You wouldn't expect a guy named Seaman to live anywhere but on a boat and work for anybody but a Navy.

Which is exactly what Clay Seaman does. For the last couple of years he let the Navy furnish his digs aboard the aircraft carrier America. Then he was transfered to Washington, where he works as a lawyer in the judge advocate general's office.

No doubt it's hard, after two years of free living on the open ocean, to imagine tying yourself down to a four-walls apartment with a long-term lease and a fat monthly payment.

So when Seaman arrived he brought his house with him. This time it wasn't 2,000 feet long and it didn't have airplanes on the roof. It was, instead, 40 feet long and 30 years old, and it had holes in the roof where the rain came in.

Seaman picked up his 1947 Chris Craft in Virginia Beach and Powered his way up the Chesapeake, into the Potomac and on up to his new home. He checked around and found that getting a place to put his house in the nation's capital was a challenge.

Or at least it used to be, before Tom Rowan got going.

For years liveaboard boat facilities in Washington were almost always under-the-table arrangements because almost all the marines are leased from the National Park Service and NPS doesn't abide houseboating.

But in the last 18 months a startling transformation has occurred on the Southwest waterfront, which five years ago looked a lot like Berlin just after the bombing stopped. Tom Rowan started building docks, and every time he got one finished people came clamoring to his Gangplank Restaurant with money in their fists, asking for space for their boats.

Rowan has built about 220 slips in the last year and a half and they're just about all taken. Before he's done he'll have 350 boat spaces stretching more than a quarter of a mile in front of Hogate's and the other monolithic waterfront restaurants and motels of the new Southwest.

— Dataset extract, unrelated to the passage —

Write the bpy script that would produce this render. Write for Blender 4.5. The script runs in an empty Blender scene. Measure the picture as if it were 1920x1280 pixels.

Cliff Persson is the marine construction expert Rowan talked out of going to Nigeria so he'd stay around and build the Gangplank docks. Persson says he can't understand it. "You read in the papers and you watch television and they say the dollar's falling, prices are up, unemployment is up. But evert time we finish a dock, it's full."

Part of the reason may be that Gangplank is providing room for people like Seaman who want more than a place to park. They want a place to live.

"Look," said Seaman, "I paid $8,000 for the boat, I pay $90 a month for the slip and I'm building some equity." And he has something to do with himself in his off hours.

Like putting in a water heater, a shower, a stereo, a new electric galley, a microwave oven, an air conditioner and fiberglass to cover all the leaks in the leaky roof. That's in the last six weeks.

There's plenty more like Seaman at Gangplank. Single women, single men, young couples, even families living aboard old, rebuilt cruisers or new luxury houseboats. Finding out how many isn't easy, because there's a bit of a fine line on liveaboards. Some folks live aboard when they feel like it but have access to other digs when the going gets rough, like in the dead of winter.

Rowan says he's trying for a 15 to 20 per cent complement of liveaboards. It helps security to have regulars around all the time, he said, but higher populations than that would overload facilities.

The business of overloading facilities is ticklish, anyway. Harbor Police and housing officials say there is no law on the D.C. books against living on a boat. But there is a law against dumping sewage from a docked vessel. The Gangplank liveaboards appear to be in violation of that law, according to John Brink, head of air and water quality control for the District.

Brink cited a D.C. regulation barring discharge of any waste, treated or untreated, from any vessel berthed at a marina, dock or basin.

Since Gangplank has no shore tie-ins for sewage from boats, boat owners would have to cast off their lines and maneuver out into the river every time they had to flush in order to be in compliance with the law, Brink said.

The sewage problems notwithstanding, life on the rolling wave is and apparently will continue to be a booming enterprise in Washington.

Once the new Metro tunnel under the ship channel is finished there will be boat docks stretching from the Wilson Line pier clear up to the gates to the Tidal Basin, according to current plans. Unless things change dramatically, it looks they'll all be full.